Technology is no substitute for melody

C and I watched a brilliant singer-songwriter at work-and-play this week

I have no idea whether she classes herself in the "singer-songwriter" tradition or not.  But she writes her own songs, and sings them, and accompanies herself, brilliantly. 

And — this may or may not be required, depending on whose definition you're using — the songs are intensely personal and heartfelt.

As many artists do, she uses a lot of high-tech elements in her work.   I've read she has a degree in audio-engineering, actually, and she certainly uses them deeply and well. When you see her do it, these elements are organically mixed into many other elements of her performance, including her personal mannerisms and crafted with vintage visual style.  

It's "organic" in the sense that the elements all grow out of each other, regardless of where they come from. I call it a "vintage" style because you have a sense of found objects and serendipity, in what she samples, what she wears, how her lyrics fall out of overheard conversations, but it's also "vintage" in that some of her techniques are certainly not new, from the gong to the lighting effects. 

All this is gathered together into a harmonius whole, regardless of each object's degree of tech, place in musical history or seasons of style. You can see that she is alive to the world around her and responds to it by making art from what touches her.

The show opened with sets by the two guys who are supporting her on this tour, each of whom used some similar techniques.  She called them "geniuses", and I know that at least some people in the audience agreed, but I thought they were dreadful.

I have been trying to figure out what felt wrong in these other performances.  

Only connect… but they don't

Each of these guys sampled the audience, their own voices, and ambient sounds, looped them, and wove the result into some sort of improvisational presentation.  One of them was theoretically "totally improvisational" and the other put the loops into the framework of his songs.

In both performances, I saw/heard and felt a use and arrangement of content, without true orchestration of the content.  I saw/heard and felt the audience contributing sounds and meaning, and a use of the sounds but no real sharing of meaning and no connection between the performer and the audience.

I had no sense that something was being built in front of our very-own-eyes, with or even for us. 

How is it that a performer like Liberace could get by without ever incorporating a single sampled sound from the audience, without even varying his set according to the response of his audience, and yet make such an undeniable connection with his audience?  Why did they "thrill to the same chord", why and how were people in tune with what he played?

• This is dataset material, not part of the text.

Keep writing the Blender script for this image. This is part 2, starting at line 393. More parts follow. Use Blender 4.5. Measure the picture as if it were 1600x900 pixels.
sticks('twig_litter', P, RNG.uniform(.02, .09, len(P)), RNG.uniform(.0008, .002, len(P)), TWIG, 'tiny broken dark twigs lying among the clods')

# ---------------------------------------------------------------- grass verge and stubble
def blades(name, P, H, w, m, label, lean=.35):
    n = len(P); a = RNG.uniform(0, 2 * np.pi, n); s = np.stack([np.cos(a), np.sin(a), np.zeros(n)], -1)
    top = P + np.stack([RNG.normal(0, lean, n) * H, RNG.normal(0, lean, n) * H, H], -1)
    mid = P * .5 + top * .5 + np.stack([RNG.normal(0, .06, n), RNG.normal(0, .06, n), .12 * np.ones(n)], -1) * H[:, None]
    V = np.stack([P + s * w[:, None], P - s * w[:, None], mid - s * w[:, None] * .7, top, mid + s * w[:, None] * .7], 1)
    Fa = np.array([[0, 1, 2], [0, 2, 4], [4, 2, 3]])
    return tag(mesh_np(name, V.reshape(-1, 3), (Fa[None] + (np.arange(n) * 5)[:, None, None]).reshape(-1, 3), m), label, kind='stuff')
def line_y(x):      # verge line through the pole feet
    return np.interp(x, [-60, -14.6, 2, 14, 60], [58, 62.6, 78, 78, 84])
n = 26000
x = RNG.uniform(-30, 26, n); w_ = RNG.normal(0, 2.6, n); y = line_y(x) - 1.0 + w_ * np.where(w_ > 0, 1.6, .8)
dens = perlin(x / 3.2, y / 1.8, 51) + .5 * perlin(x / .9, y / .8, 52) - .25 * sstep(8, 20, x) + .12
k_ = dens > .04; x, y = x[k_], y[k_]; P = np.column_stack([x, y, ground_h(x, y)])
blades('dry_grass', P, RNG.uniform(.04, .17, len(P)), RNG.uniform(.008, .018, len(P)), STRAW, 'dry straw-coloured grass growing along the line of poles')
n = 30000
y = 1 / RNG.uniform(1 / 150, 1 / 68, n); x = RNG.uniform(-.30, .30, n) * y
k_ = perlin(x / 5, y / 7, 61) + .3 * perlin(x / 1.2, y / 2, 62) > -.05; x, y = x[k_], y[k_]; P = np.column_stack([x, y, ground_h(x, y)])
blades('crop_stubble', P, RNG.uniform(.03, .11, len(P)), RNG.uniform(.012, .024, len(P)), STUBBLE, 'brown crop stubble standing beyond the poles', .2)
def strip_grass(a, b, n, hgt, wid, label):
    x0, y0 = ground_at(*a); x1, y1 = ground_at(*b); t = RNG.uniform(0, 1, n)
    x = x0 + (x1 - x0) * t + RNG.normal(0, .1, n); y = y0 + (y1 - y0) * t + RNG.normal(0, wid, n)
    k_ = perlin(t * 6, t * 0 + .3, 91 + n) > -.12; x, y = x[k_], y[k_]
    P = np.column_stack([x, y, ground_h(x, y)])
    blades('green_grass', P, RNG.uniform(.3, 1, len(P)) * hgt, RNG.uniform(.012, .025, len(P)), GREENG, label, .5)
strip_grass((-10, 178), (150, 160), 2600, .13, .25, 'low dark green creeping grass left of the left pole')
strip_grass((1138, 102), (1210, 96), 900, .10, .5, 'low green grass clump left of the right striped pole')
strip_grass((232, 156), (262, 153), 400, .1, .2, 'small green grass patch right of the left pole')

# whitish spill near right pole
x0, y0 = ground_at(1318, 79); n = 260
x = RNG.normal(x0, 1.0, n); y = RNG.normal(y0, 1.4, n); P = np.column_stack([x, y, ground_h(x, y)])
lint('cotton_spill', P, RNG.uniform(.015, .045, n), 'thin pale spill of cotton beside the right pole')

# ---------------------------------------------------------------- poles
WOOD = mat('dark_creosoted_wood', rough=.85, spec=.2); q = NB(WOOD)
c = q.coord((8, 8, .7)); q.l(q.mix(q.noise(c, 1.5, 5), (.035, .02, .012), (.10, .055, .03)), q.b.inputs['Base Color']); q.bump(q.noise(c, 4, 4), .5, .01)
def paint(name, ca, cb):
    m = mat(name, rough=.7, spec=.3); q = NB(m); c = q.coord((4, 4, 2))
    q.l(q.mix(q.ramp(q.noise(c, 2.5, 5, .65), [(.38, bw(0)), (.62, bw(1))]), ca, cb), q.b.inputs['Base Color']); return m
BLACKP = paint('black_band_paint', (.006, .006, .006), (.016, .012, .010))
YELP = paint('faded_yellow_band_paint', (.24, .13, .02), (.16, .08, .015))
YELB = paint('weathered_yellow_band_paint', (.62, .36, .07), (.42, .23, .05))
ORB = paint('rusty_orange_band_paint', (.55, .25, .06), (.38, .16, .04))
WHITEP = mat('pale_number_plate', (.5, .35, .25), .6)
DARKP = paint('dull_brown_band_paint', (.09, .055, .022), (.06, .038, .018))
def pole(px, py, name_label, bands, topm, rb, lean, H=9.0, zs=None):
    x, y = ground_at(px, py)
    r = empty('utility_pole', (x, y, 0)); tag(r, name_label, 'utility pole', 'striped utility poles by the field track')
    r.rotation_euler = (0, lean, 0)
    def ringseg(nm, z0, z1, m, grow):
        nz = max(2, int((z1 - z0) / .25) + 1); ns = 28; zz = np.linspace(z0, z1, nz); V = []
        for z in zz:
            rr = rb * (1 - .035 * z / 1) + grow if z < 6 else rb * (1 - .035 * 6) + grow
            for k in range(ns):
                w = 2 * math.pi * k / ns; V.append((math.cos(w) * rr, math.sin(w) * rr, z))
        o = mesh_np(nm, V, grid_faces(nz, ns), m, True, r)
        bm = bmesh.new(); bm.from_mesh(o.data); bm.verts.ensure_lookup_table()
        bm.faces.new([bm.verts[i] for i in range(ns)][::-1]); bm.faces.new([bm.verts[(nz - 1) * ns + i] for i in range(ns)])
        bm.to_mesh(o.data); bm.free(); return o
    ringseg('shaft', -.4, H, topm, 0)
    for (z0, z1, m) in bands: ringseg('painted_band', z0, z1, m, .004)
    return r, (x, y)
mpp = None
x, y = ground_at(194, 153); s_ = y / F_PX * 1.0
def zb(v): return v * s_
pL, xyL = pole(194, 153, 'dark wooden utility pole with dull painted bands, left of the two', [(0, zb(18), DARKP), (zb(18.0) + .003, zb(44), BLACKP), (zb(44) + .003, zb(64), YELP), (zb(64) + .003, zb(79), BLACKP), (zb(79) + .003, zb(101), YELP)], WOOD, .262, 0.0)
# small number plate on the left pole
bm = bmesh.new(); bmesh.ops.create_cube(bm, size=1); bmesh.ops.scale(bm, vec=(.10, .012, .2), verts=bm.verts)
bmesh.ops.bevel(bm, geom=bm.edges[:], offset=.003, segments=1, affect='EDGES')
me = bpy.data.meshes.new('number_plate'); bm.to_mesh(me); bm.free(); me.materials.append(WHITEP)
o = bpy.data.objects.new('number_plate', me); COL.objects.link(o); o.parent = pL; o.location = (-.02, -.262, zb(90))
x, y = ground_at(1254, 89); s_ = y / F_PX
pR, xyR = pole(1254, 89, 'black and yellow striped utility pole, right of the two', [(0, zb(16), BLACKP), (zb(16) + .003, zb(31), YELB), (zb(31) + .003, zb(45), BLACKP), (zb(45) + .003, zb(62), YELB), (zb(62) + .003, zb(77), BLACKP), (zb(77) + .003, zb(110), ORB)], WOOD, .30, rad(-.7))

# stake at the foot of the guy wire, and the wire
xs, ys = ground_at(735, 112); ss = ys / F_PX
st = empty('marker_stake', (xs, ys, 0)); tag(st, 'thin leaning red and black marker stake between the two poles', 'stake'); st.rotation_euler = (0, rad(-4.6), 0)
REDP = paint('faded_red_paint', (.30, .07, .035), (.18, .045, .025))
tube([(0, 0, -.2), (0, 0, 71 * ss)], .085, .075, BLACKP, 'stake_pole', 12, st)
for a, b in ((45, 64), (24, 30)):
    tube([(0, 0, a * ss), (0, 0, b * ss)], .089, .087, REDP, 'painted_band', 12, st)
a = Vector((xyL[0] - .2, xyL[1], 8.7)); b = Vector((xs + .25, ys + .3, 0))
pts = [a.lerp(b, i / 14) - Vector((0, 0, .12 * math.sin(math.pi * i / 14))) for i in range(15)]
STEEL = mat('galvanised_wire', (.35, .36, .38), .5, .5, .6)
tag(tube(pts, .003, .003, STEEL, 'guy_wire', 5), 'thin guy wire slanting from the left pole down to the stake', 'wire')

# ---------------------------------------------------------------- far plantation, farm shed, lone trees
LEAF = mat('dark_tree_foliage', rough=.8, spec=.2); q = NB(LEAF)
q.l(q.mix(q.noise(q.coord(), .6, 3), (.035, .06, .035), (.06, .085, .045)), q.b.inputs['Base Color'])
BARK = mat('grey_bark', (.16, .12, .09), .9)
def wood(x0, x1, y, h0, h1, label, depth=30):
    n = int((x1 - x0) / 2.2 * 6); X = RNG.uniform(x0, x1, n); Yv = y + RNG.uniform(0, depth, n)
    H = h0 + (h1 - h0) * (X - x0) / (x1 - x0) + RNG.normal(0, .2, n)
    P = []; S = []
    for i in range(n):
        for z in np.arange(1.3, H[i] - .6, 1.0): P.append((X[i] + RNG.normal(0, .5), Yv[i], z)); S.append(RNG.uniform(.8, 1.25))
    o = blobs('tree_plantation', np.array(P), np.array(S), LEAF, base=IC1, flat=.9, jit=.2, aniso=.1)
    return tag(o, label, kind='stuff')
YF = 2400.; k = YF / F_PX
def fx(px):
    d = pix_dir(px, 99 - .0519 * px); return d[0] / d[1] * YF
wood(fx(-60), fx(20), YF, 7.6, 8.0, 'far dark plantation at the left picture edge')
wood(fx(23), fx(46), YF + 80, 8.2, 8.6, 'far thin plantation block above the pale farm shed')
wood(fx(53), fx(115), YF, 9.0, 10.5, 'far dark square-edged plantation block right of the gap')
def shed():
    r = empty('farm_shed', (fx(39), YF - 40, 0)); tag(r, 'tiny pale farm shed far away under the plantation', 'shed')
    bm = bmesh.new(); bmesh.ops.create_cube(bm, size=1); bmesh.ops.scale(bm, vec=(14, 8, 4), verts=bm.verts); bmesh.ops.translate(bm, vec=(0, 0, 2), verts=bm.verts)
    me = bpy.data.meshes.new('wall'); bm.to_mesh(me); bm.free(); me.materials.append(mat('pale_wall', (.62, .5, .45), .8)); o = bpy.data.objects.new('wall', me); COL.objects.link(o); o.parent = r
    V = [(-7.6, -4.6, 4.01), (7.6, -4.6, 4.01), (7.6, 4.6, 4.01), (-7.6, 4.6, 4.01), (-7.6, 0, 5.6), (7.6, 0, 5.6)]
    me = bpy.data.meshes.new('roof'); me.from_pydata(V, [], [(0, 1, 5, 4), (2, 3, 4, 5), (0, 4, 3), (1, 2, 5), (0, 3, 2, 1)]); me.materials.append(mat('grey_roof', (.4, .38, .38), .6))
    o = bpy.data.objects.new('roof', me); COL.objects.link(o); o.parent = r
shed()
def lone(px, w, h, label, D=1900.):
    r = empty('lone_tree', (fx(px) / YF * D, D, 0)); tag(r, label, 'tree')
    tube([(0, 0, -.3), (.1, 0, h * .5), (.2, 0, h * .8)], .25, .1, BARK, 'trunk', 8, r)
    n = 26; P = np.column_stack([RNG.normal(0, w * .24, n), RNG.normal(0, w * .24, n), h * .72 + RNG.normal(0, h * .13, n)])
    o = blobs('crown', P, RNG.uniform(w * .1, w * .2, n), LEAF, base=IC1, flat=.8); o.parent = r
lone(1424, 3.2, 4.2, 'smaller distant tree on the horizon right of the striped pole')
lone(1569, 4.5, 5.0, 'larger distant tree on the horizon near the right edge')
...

I could have used Pete Seeger or Chopin as an example. I say "Liberace" because I couldn't stand him personally, but people who liked him were regularly overcome by his performances.  How did he do it, and what was he doing?   I don't pretend to know.

Clear?  No.  I'll try to explain again.

In these performances, I saw attention to details of tech (and some deer-in-the-headlights moments when the tech didn't work exactly as expected) without any delight in the tech. I saw no joy of any kind, in fact. I saw two men sampling from the audience and other sounds, without connecting to the audience, and without connecting the sounds together in a meaningful way.

I heard no themes, no active creativity, no synergy of the musical elements… no melody.

There's a software-analogy-pony in here somewhere.  

You didn't see this coming?

A musician's performance is an act of connection with the audience.  An act of faith that they're in something together. 

For software development, this act of faith is the point at which users trust us to come together with them and perform requirements analysis.  We gather, we coalesce, we take our found objects and our samples. We give back by constructing a little miracle called an application design.

So, tell me.  When you gather information from users, as part of requirements analysis, how do you do it, and what do you do with it?

  • When we reproduce a paper form, we can't do it properly without considering its place in the business workflow.
  • When we think about appropriate prompts, captions, and placement, we can't do it properly without some empathetic effort.
  • Even when we are told to faithfully imitate a paper report or an Excel spreadsheet we have to consider its intended audience.  What do they really need and want?

It's easy to go through the motions of designing, and creating, something when writing a spec for an interface, whether human or application.  You can do it by working off a checklist, sticking to one or more respected methodologies, and using the latest technological aids.

But it's really hard to design and create an application. 

We have to put ourselves into it, we have to reach out, we have to use our imaginations to ask the right questions and we have to listen hard and thoughtfully, to the answers.  We have to see: how is this answer connected to the last one, what is the action's historical context?  How does it connect with what we know, outside this user's experience?  How do we put all that together organically?

We can't just sample the sounds and emulate the activities.  There has to be creative synergy, cohesiveness, theme and melody.